Something which I have a lot of trouble with, when it comes to dealing
with various artistic institutions, is issues of form versus
content. All too often, it is easy to pick a suitable form and gain
profile, support or adulation pretty much regardless of content, and
in the financially tight-fisted world in which we work this is almost
always at the expense of those practitioners whose artistic work
happens not to fit a currently-fashionable form, regardless of its
artistic merit.

I this on this particular list.
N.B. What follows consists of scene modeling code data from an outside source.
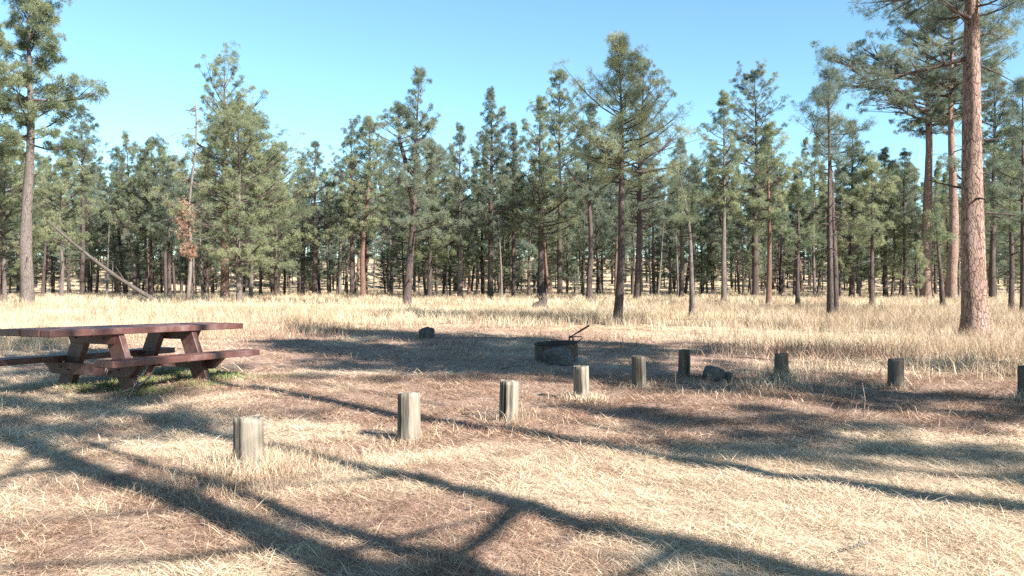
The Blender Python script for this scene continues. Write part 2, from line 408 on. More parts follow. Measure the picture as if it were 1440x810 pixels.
def build_tree(seed, H, r0, hb, R, K=12, nl=.27, nw=.035, nb=80, dens=1.0, pexp=.75, lean=(0, 0), bow=(0, 0), bare=8, gap=.1,
               bark='bark_dark', needles='needles', extra=(), top_sparse=0, nseg=9, fork=None, tint0=.5, tuft_scale=1.0, no_top=False, lobe=.35, blen=(.5, 1.4)):
    rng = np.random.default_rng(seed); mb = MB()
    wob = rng.normal(0, 1, (4, 2)) * r0 * .2
    def axis(z):
        t = z / H
        w = wob[0] * math.sin(t * 5 + seed) + wob[1] * math.sin(t * 9 + 2 * seed)
        k = math.sin(PI * min(t, 1)) 
        return Vector((lean[0] * t + bow[0] * k + w[0] * min(1, t * 6), lean[1] * t + bow[1] * k + w[1] * min(1, t * 6), z))
    def rad(z):
        t = z / H
        return max(.018, r0 * (1 - t) ** .82 * (1 + .2 * math.exp(-z / max(.25, r0 * 1.2))))
    zs = list(np.concatenate([[-.15, 0, .12, .3, .6, 1.0], np.arange(1.8, H - .3, max(.7, H / 26)), [H - .05]]))
    # trunk rings with bark lobes
    pts = [axis(max(z, 0)) + Vector((0, 0, min(z, 0))) for z in zs]
    vs = []; fs = []
    for q, (z, p) in enumerate(zip(zs, pts)):
        for k in range(nseg):
            a = 2 * PI * k / nseg
            f = 1 + .07 * math.sin(3 * a + z * .7 + seed) + rng.normal(0, .025)
            if z < .5: f += .12 * max(0, math.sin(5 * a + seed)) * (1 - max(z, 0) / .5)
            vs.append(p + Vector((math.cos(a), math.sin(a), 0)) * rad(max(z, 0)) * f)
    for q in range(len(zs) - 1):
        for k in range(nseg):
            k2 = (k + 1) % nseg; fs.append((q * nseg + k, q * nseg + k2, (q + 1) * nseg + k2, (q + 1) * nseg + k))
    mb.add(vs, fs); n_trunk = len(mb.f)
    P = []; AX = []; TI = []
    lob = rng.uniform(0, 2 * PI, 3)
    def branch(z, az, l, elev, upturn, nclump, foliage=True, th=None, ax=axis, rr=rad):
        b = ax(z); dh = Vector((math.cos(az), math.sin(az), 0)); side = Vector((-dh.y, dh.x, 0))
        sw = rng.normal(0, .12)
        def pt(s): return b + dh * (l * s * math.cos(elev)) + side * (l * sw * s * s) + Vector((0, 0, l * (math.sin(elev) * s + upturn * s * s)))
        t0 = th or min(rr(z) * .55, .012 + l * .02)
        mb.tube([pt(0), pt(.33), pt(.66), pt(1)], [t0, t0 * .75, t0 * .5, .006 if l > .6 else .004], 5, False)
        if not foliage:
            for _ in range(rng.integers(0, 3)):
                s = rng.uniform(.4, .9); q = pt(s); e = q + (dh * rng.uniform(.1, .5) + side * rng.normal(0, .5) + Vector((0, 0, rng.normal(.1, .3)))) * l * .35
                mb.tube([q, e], [t0 * .35, .004], 4, False)
            return
        bt = rng.normal(tint0, .16)
        for c in range(nclump):
            s = 1.0 if c == 0 else rng.uniform(.38, 1) ** .8
            lat = 0 if c == 0 else rng.normal(0, .28) * l * (.4 + .6 * s)
            ctr = pt(s) + side * lat + Vector((0, 0, rng.normal(.02, .05 + .04 * l)))
            if c and l > .8: mb.tube([pt(max(0, s - .25)), ctr], [t0 * .4, .006], 4, False)
            m = max(3, int(rng.uniform(6, 11) * dens))
            cr = (.13 + .14 * rng.uniform()) * (1 + .12 * l) * tuft_scale
            ct = bt + rng.normal(0, .13)
            for _ in range(m):
                o = Vector(rng.normal(0, 1, 3)); o.normalize(); o *= cr * rng.uniform(.3, 1) ; o.z *= .65
                P.append(ctr + o); AX.append(o.normalized() * .6 + dh * .5 + Vector((0, 0, .55))); TI.append(ct + rng.normal(0, .06))
    ga = rng.uniform(0, 6.28)
    for q in range(nb):
        t = (q + rng.uniform()) / nb
        if rng.uniform() < gap * (1.6 if .2 < t < .9 else .4): continue
        z = hb + (H - hb) * t ** .92
        az = ga + q * 2.399 + rng.normal(0, .35)
        pr = (1 - t) ** pexp * min(1, .55 + t * 3.2) 
        lf = 1 + lobe * math.sin(az * 2 + lob[0] + t * 7) + lobe * .6 * math.sin(az + lob[1] + t * 13)
        l = max(.28, R * pr * lf * rng.uniform(*blen) * .85)
        if top_sparse and t > 1 - top_sparse: 
            if rng.uniform() < .5: continue
            l = max(l, R * .38 * rng.uniform(.4, 1.2))
        elev = -.14 + .95 * t + rng.normal(0, .16)
        branch(z, az, l, elev, .2 + rng.uniform(0, .28), max(1, int(round((1.2 + 2.7 * l) * rng.uniform(.7, 1.3)))))
    if not no_top:
        for q in range(4):
            z = H - q * .22; p = axis(min(z, H))
            for _ in range(5 if dens > .5 else 3):
                P.append(p + Vector(rng.normal(0, .1, 3))); AX.append(Vector(rng.normal(0, .5, 3)) + Vector((0, 0, 1))); TI.append(rng.normal(tint0, .12))
    for q in range(bare):
        z = rng.uniform(max(1.2, hb * .3), max(hb + .5, 1.6)); branch(z, rng.uniform(0, 6.28), rng.uniform(.25, 1.0) * min(1.4, R * .7), rng.normal(-.1, .25), rng.normal(0, .15), 0, False)
    for (z, az, l, elev, up, nc, th) in extra: branch(z, az, l, elev, up, nc, nc > 0, th)
    if fork:
        zf, dx, dy, Hf, rf = fork
        b0 = axis(zf)
        mb.tube([b0, b0 + Vector((dx * .5, dy * .5, .5)), b0 + Vector((dx, dy, (Hf - zf) * .5)), b0 + Vector((dx * 1.15, dy, Hf - zf))], [rf, rf * .95, rf * .6, .02], 8, False)
        fx = lambda z: b0 + Vector((dx * min(1, (z - zf) / (Hf - zf) * 2), dy, z - zf))
        for q in range(26):
            t = (q + rng.uniform()) / 26; z = zf + (Hf - zf) * (.35 + .65 * t)
            branch(z, q * 2.4, max(.3, R * .8 * (1 - t) ** .7 * rng.uniform(.5, 1.2)), .1 + .7 * t, .2, 3, True, None, fx, lambda z: rf * .4)
    tm = mb.mesh('trunk', M[bark], True); tm.materials.append(M['bark_dark'] if bark != 'dead_wood' else M['dead_wood'])
    mi = np.ones(len(mb.f), np.int32); mi[:n_trunk] = 0; tm.polygons.foreach_set('material_index', mi)
    cm = None
    if P:
        P = np.array([tuple(p) for p in P]); AX = np.array([tuple(a) for a in AX]); TI = np.array(TI)
        tp = tufts(K, nl, nw, 8, rng); n = len(P)
        Rm = rot_to(AX, rng); sc_ = rng.uniform(.75, 1.2, n) * tuft_scale
        g = tp[rng.integers(0, 8, n)] * sc_[:, None, None, None]        # n,K,3,3
        V = np.einsum('nij,nkvj->nkvi', Rm, g) + P[:, None, None, :]
        V = V.reshape(-1, 3)
        tint = np.clip(np.repeat(TI, K * 3) + np.repeat(rng.normal(0, .07, n * K), 3), 0, 1)
        cm = mesh_np('crown', V, np.arange(len(V)).reshape(-1, 3), M[needles], {'tint': tint})
    return tm, cm

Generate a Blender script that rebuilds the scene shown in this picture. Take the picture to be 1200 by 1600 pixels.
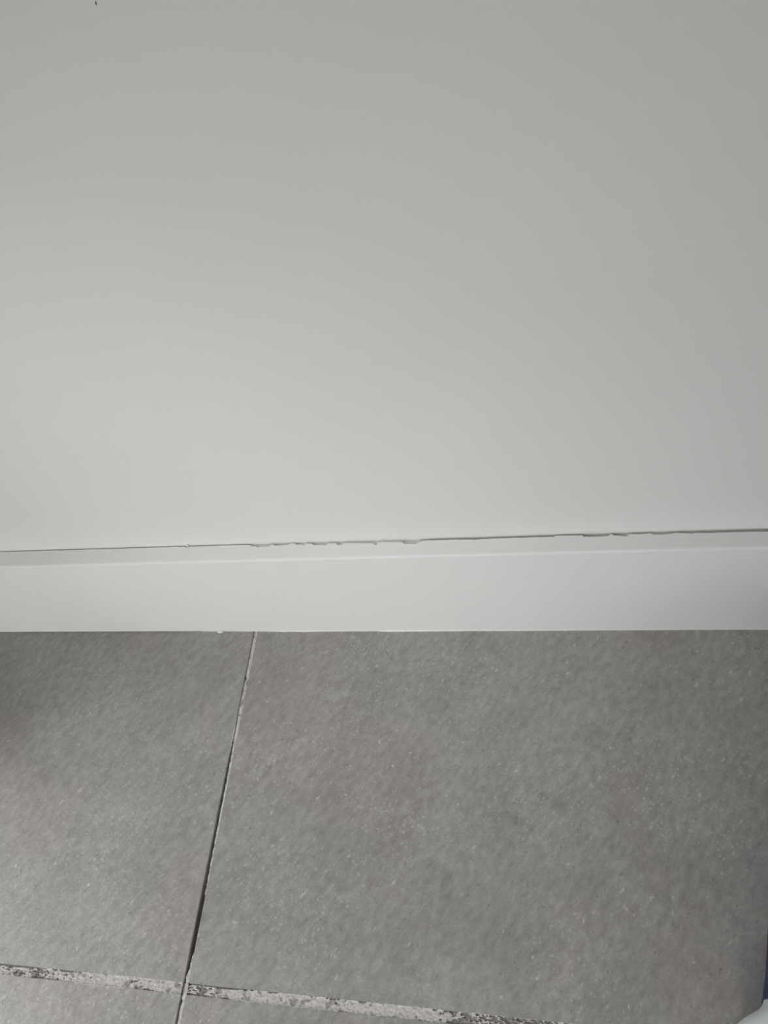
import bpy, bmesh, math, random
from mathutils import Vector, Matrix

for o in list(bpy.data.objects):
    bpy.data.objects.remove(o, do_unlink=True)
SC = bpy.context.scene
COL = SC.collection
random.seed(7)

# ------------------------------------------------------------------ camera
CAM_POS = Vector((0.0, -0.17774, 0.37825))
RIGHT = Vector((0.97465858, 0.09151383, -0.2041222))
DOWN = Vector((-0.03803889, -0.83139971, -0.55437133))
FWD = Vector((-0.22043978, 0.54808735, -0.80684977))
cd = bpy.data.cameras.new('camera')
cam = bpy.data.objects.new('camera', cd)
COL.objects.link(cam)
cd.sensor_width = 36.0
cd.lens = 1200.0 / 1600.0 * 36.0
cd.clip_start = 0.01
m3 = Matrix((RIGHT, -DOWN, -FWD)).transposed()
cam.matrix_world = Matrix.Translation(CAM_POS) @ m3.to_4x4()
SC.camera = cam

# ------------------------------------------------------------------ world, window daylight, exposure
w = bpy.data.worlds.new('world')
SC.world = w
w.use_nodes = True
w.node_tree.nodes['Background'].inputs[0].default_value = (0.93, 0.96, 1.0, 1)
w.node_tree.nodes['Background'].inputs[1].default_value = 1.0

RX0, RX1, RY0, RZ = -1.35, 2.3, -1.6, 2.5          # room extents
WY0, WY1, WZ0, WZ1 = -0.90, -0.15, 0.35, 2.2       # window opening in the left wall
VX0, VX1, VZ0, VZ1 = -0.75, 0.55, 0.08, 2.15       # glazed door opening in the wall behind the camera
def window_light(name, loc, aim, sx, sy, energy):
    l = bpy.data.lights.new(name, 'AREA')
    l.shape = 'RECTANGLE'
    l.size, l.size_y, l.energy = sx, sy, energy
    l.color = (1.0, 0.995, 0.985)
    o = bpy.data.objects.new(name, l)
    COL.objects.link(o)
    o.location = loc
    o.rotation_euler = Vector(aim).to_track_quat('-Z', 'Z').to_euler()
window_light('window_daylight', (RX0 - 0.05, (WY0 + WY1) / 2, (WZ0 + WZ1) / 2), (1, 0, 0), WY1 - WY0 - 0.1, WZ1 - WZ0 - 0.1, 30.0)
window_light('door_daylight', ((VX0 + VX1) / 2, RY0 - 0.04, (VZ0 + VZ1) / 2), (0, 1, 0), VX1 - VX0 - 0.1, VZ1 - VZ0 - 0.1, 17.0)

vs = SC.view_settings
SC.display_settings.display_device = 'sRGB'
vs.view_transform = 'Standard'
vs.look = 'None'
vs.gamma = 1.0
vs.use_curve_mapping = False
vs.exposure = 0.47

# ------------------------------------------------------------------ material helpers
def new_mat(name):
    m = bpy.data.materials.new(name)
    m.use_nodes = True
    nt = m.node_tree
    return m, nt, nt.nodes['Principled BSDF']

def nd(nt, kind, **kw):
    n = nt.nodes.new(kind)
    for k, v in kw.items():
        if k.startswith('i_'):
            n.inputs[k[2:].replace('_', ' ')].default_value = v
        else:
            setattr(n, k, v)
    return n

def mapping(nt, scale=1.0, rnd=False):
    tc = nd(nt, 'ShaderNodeTexCoord')
    out = tc.outputs['Object']
    if rnd:
        oi = nd(nt, 'ShaderNodeObjectInfo')
        ad = nd(nt, 'ShaderNodeVectorMath', operation='MULTIPLY_ADD')
        cmb = nd(nt, 'ShaderNodeCombineXYZ')
        for i in range(3):
            nt.links.new(oi.outputs['Random'], cmb.inputs[i])
        nt.links.new(cmb.outputs[0], ad.inputs[0])
        ad.inputs[1].default_value = (3.7, 5.1, 0.0)
        nt.links.new(out, ad.inputs[2])
        out = ad.outputs[0]
    return out

def noise(nt, vec, scale, detail=3.0, rough=0.55, dist=0.0):
    n = nd(nt, 'ShaderNodeTexNoise')
    n.inputs['Scale'].default_value = scale
    n.inputs['Detail'].default_value = detail
    n.inputs['Roughness'].default_value = rough
    n.inputs['Distortion'].default_value = dist
    nt.links.new(vec, n.inputs['Vector'])
    return n.outputs['Fac']

def remap(nt, sock, a, b, c=0.0, d=1.0):
    r = nd(nt, 'ShaderNodeMapRange')
    r.inputs[1].default_value = a
    r.inputs[2].default_value = b
    r.inputs[3].default_value = c
    r.inputs[4].default_value = d
    nt.links.new(sock, r.inputs[0])
    return r.outputs[0]

def mix(nt, fac, a, b, mode='MIX'):
    x = nd(nt, 'ShaderNodeMix', data_type='RGBA', blend_type=mode)
    for s, v in ((x.inputs[0], fac), (x.inputs[6], a), (x.inputs[7], b)):
        if isinstance(v, (float, int)):
            s.default_value = v
        elif isinstance(v, tuple):
            s.default_value = (*v, 1.0) if len(v) == 3 else v
        else:
            nt.links.new(v, s)
    return x.outputs[2]

def math_n(nt, op, a, b):
    x = nd(nt, 'ShaderNodeMath', operation=op)
    for s, v in ((x.inputs[0], a), (x.inputs[1], b)):
        if isinstance(v, (float, int)):
            s.default_value = v
        else:
            nt.links.new(v, s)
    return x.outputs[0]

def bump(nt, p, height, strength, dist):
    b = nd(nt, 'ShaderNodeBump')
    b.inputs['Strength'].default_value = strength
    b.inputs['Distance'].default_value = dist
    nt.links.new(height, b.inputs['Height'])
    nt.links.new(b.outputs[0], p.inputs['Normal'])

def paint_mat(name, c1, c2, rough, sc, bs=0.15, bd=0.0002, spec=0.5):
    m, nt, p = new_mat(name)
    v = mapping(nt)
    nt.links.new(mix(nt, remap(nt, noise(nt, v, sc), 0.35, 0.65), c1, c2), p.inputs['Base Color'])
    p.inputs['Roughness'].default_value = rough
    p.inputs['Specular IOR Level'].default_value = spec
    bump(nt, p, noise(nt, v, 420, 2), bs, bd)
    return m

M_WALL = paint_mat('wall_paint', (0.740, 0.732, 0.719), (0.752, 0.744, 0.733), 0.55, 14, 0.04)
M_BASE = paint_mat('skirting_paint', (0.735, 0.733, 0.725), (0.75, 0.743, 0.735), 0.6, 22, 0.04)
M_CEIL = paint_mat('ceiling_paint', (0.78, 0.78, 0.77), (0.8, 0.8, 0.79), 0.9, 4)
M_CAULK = paint_mat('acrylic_sealant', (0.72, 0.715, 0.70), (0.75, 0.745, 0.73), 0.6, 300, 0.2)
M_MARK = paint_mat('pencil_mark', (0.03, 0.03, 0.028), (0.05, 0.05, 0.045), 0.7, 300)
M_FRAME = paint_mat('window_frame_white', (0.75, 0.75, 0.75), (0.78, 0.78, 0.78), 0.35, 5)

def tile_mat():
    m, nt, p = new_mat('grey_porcelain_tile')
    v = mapping(nt, rnd=True)
    rot = nd(nt, 'ShaderNodeMapping', vector_type='TEXTURE')
    rot.inputs['Rotation'].default_value = (0, 0, math.radians(55))
    rot.inputs['Scale'].default_value = (1.7, 1.0, 1.0)
    nt.links.new(v, rot.inputs['Vector'])
    vr = rot.outputs[0]
    lo_ = noise(nt, v, 9, 4, 0.6)
    mid = noise(nt, v, 38, 4, 0.65)
    fine = noise(nt, vr, 300, 4, 0.62)
    grain = noise(nt, v, 1100, 2, 0.6)
    base = mix(nt, remap(nt, lo_, 0.40, 0.60), (0.300, 0.284, 0.270), (0.290, 0.300, 0.280))
    base = mix(nt, 1.0, base, mix(nt, remap(nt, mid, 0.3, 0.7), (0.90,) * 3, (1.10,) * 3), 'MULTIPLY')
    base = mix(nt, 1.0, base, mix(nt, remap(nt, fine, 0.3, 0.7), (0.82,) * 3, (1.18,) * 3), 'MULTIPLY')
    base = mix(nt, 1.0, base, mix(nt, remap(nt, grain, 0.3, 0.7), (0.92,) * 3, (1.08,) * 3), 'MULTIPLY')
    # whitish mineral bloom at a few spots of these tiles
    geo = nd(nt, 'ShaderNodeNewGeometry')
    bloom = None
    for cx, cy, r in ((-0.152, -0.078, 0.035), (-0.192, -0.068, 0.024), (-0.118, -0.034, 0.026), (-0.075, -0.10, 0.03), (-0.235, -0.115, 0.04), (0.0, -0.09, 0.03)):
        ds = nd(nt, 'ShaderNodeVectorMath', operation='DISTANCE')
        nt.links.new(geo.outputs['Position'], ds.inputs[0])
        ds.inputs[1].default_value = (cx, cy, 0)
        mk = remap(nt, ds.outputs['Value'], r, r * 0.2)
        bloom = mk if bloom is None else math_n(nt, 'MAXIMUM', bloom, mk)
    bl2 = math_n(nt, 'MULTIPLY', bloom, remap(nt, noise(nt, v, 120, 4, 0.7), 0.46, 0.68))
    base = mix(nt, math_n(nt, 'MULTIPLY', bl2, 0.30), base, (0.48, 0.49, 0.47))
    # pale mineral specks, in drifts
    drift = math_n(nt, 'MAXIMUM', bloom, remap(nt, noise(nt, v, 16, 3, 0.6), 0.42, 0.62))
    h = 0
    for sc, th, gate, colr, dr in ((750, 0.42, 0.58, (0.52, 0.51, 0.49), True),
                                   (340, 0.27, 0.84, (0.60, 0.59, 0.57), False),
                                   (480, 0.28, 0.82, (0.13, 0.125, 0.12), False),
                                   (210, 0.12, 0.92, (0.08, 0.078, 0.075), False)):
        vo = nd(nt, 'ShaderNodeTexVoronoi')
        vo.inputs['Scale'].default_value = sc
        wob = nd(nt, 'ShaderNodeVectorMath', operation='ADD')
        nz = nd(nt, 'ShaderNodeTexNoise')
        nz.inputs['Scale'].default_value = sc * 1.7
        nt.links.new(v, nz.inputs['Vector'])
        scl = nd(nt, 'ShaderNodeVectorMath', operation='SCALE')
        scl.inputs['Scale'].default_value = 0.9 / sc
        nt.links.new(nz.outputs['Color'], scl.inputs[0])
        nt.links.new(vr, wob.inputs[0])
        nt.links.new(scl.outputs[0], wob.inputs[1])
        nt.links.new(wob.outputs[0], vo.inputs['Vector'])
        spot = remap(nt, vo.outputs['Distance'], th, th * 0.4)
        sp = nd(nt, 'ShaderNodeSeparateColor')
        nt.links.new(vo.outputs['Color'], sp.inputs[0])
        g = remap(nt, sp.outputs[0], gate, gate + 0.12)
        f = math_n(nt, 'MULTIPLY', spot, g)
        if dr:
            f = math_n(nt, 'MULTIPLY', f, drift)
        f = math_n(nt, 'MULTIPLY', f, 0.62)
        base = mix(nt, f, base, colr)
    nt.links.new(base, p.inputs['Base Color'])
    nt.links.new(remap(nt, mid, 0.3, 0.7, 0.30, 0.40), p.inputs['Roughness'])
    bump(nt, p, fine, 0.5, 0.0005)
    return m
M_TILE = tile_mat()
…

We see announcements of performances
using such-and-such a technology in a new dance piece, without mention
of the artistic intent or meaning of the piece itself, and we see the
media and the arts organisations embracing such pieces, not because
they are necessarily good or of artistic merit, but because the
packaging is something that appeals, and because (in new media) a lot
of people still cannot discern art from crap. I see crap being made by
Web agencies every day, with customers lining up for their goods
because they have not yet learned to discern quality. And I have been
battling away for years at my particular art, making material that is
as good, and sometimes better, than that made by famous, high-profile
artists - but I don't fit the appropriate mould or follow the
appropriate rules so I get turned away.

How is this all relevant to the current discussion? Well, I sense Bud
getting defensive about his work in this context, and I feel defensive
as well to an extent, but the dance-or-not-dance argument is a red
herring. The real issue is form versus quality-of-art.

Richard makes some moving squares and calls it dance. Why is this
annoying? Not because he calls it dance, but because adoption and
support of online cyber-art in the dance vein, regardless of its
artistic quality, is a threat to conventional dance projects which are
of higher quality. If Richard gets funding and support for his crappy
moving squares from a dance agency because they're wowed by the online
cyber dance angle, it means some hard-working choreographer working in
a not-currently-fashionable area is getting funding applications
rejected.

That's my take on things, anyway. As always, once one is good enough
at one's art, quality ceases to be an issue. It all comes down to
marketing.

Oh: I should probably say that I've seen some of Richard's other work
on video and I think it's really cool stuff, worthy of being called
dance both in terms of genre and in terms of quality. I'm picking on
the crappy moving squares because they are, and it illustrates my
point.

> Bud Blumenthal
> Cie Tandem asbl

Give my regards to Michele, will you, Bud?